Can any of the economists here direct me to a reasonably concise account of the Chicago Plan and how it was co-opted and side-lined by the oligarchy in the 1930s?

Comments

Submitted by MontanaMaven on

and I love this guy. He is the head of the American Monetary Institute.

He went to U of Chicago in psychology. I think in the 1950s. In his twenties he "built the U.S. distribution network of the then leading American mutual fund concentrating in gold shares. As a member of the New York Futures Exchange ( a subsidiary of the New York Stock Exchange) he specialized in trading the complex CRB futures index for several years."

So IMHO he is more interesting than economists since he has theoretical and practical experience. He wrote the fantastic "The Lost Science of Money", a 700 page history of money that is easy to read and chuck full of history not theory. Michael Hudson considers his chapter on the Greenback to be hugely important.

Anyway, the American Monetary Act is based on the work of the Chicago Plan and has been introduced in Congress by Dennis Kucinich as HR 2990.

The 1930s Chicago Plan

First there was no understanding or support for the proposal among the electorate. Only Irving Fisher seems to have understood the necessity for popularizing the matter.

Simons himself got cold feet and shied away from promoting the plan, desiring to remain on a level of professorial discussion. He even threw a wet towel on Fisher who was promoting the reform suggesting that Fisher avoid popularizing the idea!

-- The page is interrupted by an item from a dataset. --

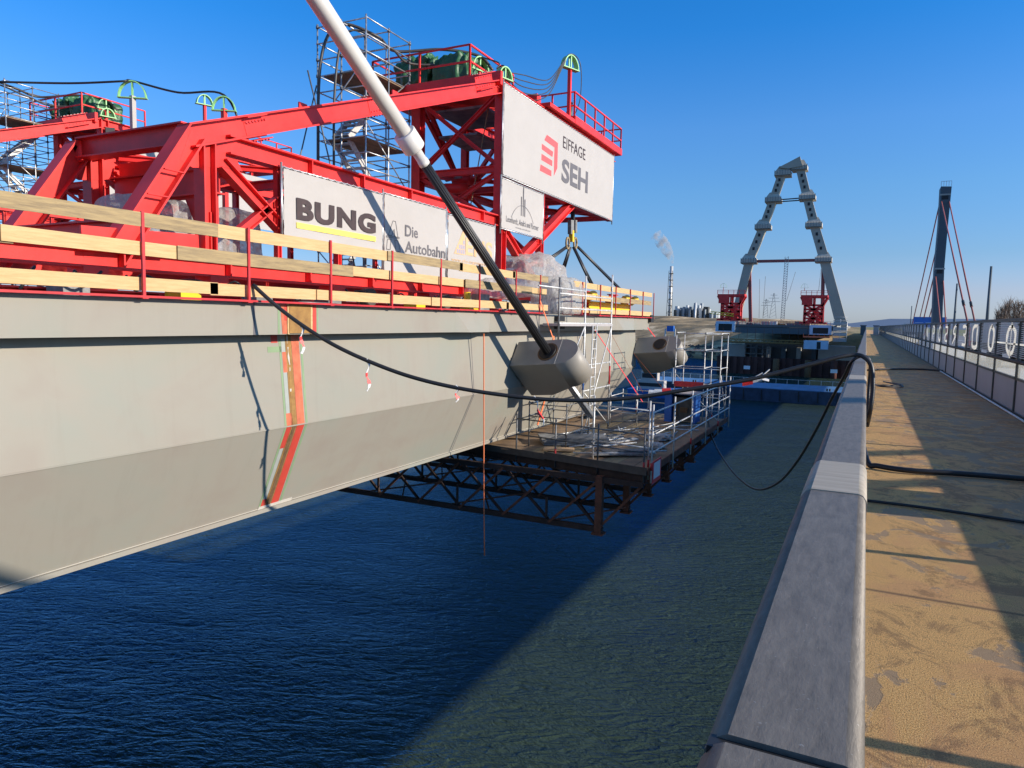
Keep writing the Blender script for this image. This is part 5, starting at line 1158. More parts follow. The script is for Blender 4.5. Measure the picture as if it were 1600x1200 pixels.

Simon was demanding perfection from his own proposal and was being overly cautious. The proper goal was not perfection, but should have simply been substantial improvement that the Chicago Plan clearly represented. Instead Simons became obsessed with how banks would evade the reforms.

Second the Plan was mishandled politically.

Cutting appears to have misunderstood his own bill, and incorrectly said in interviews that credit as well as money creation was also to be a sole function of government.

Third, the bill suffered a major setback when Senator Cutting died in an Airplane crash in May 1935 while being forced to defend his election results in New Mexico by challenges from the Roosevelt Administration which was then held responsible for his death.

There's much much more in this article.

Submitted by Alcuin on

You wouldn't believe the number of books I have lying about with bookmarks in them - not finished. One of them is The Lost Science of Money, bookmarked at page 251. Sigh ... if only I had more time! Maybe when I retire. Thanks for the link to the AMI article - I'm on the e-mail list, but this one is from before I signed up. Kucinich and Zarlenga have been tight for a number of years, but Zarlenga gets flack from Thomas H. Greco, for reasons unknown to me.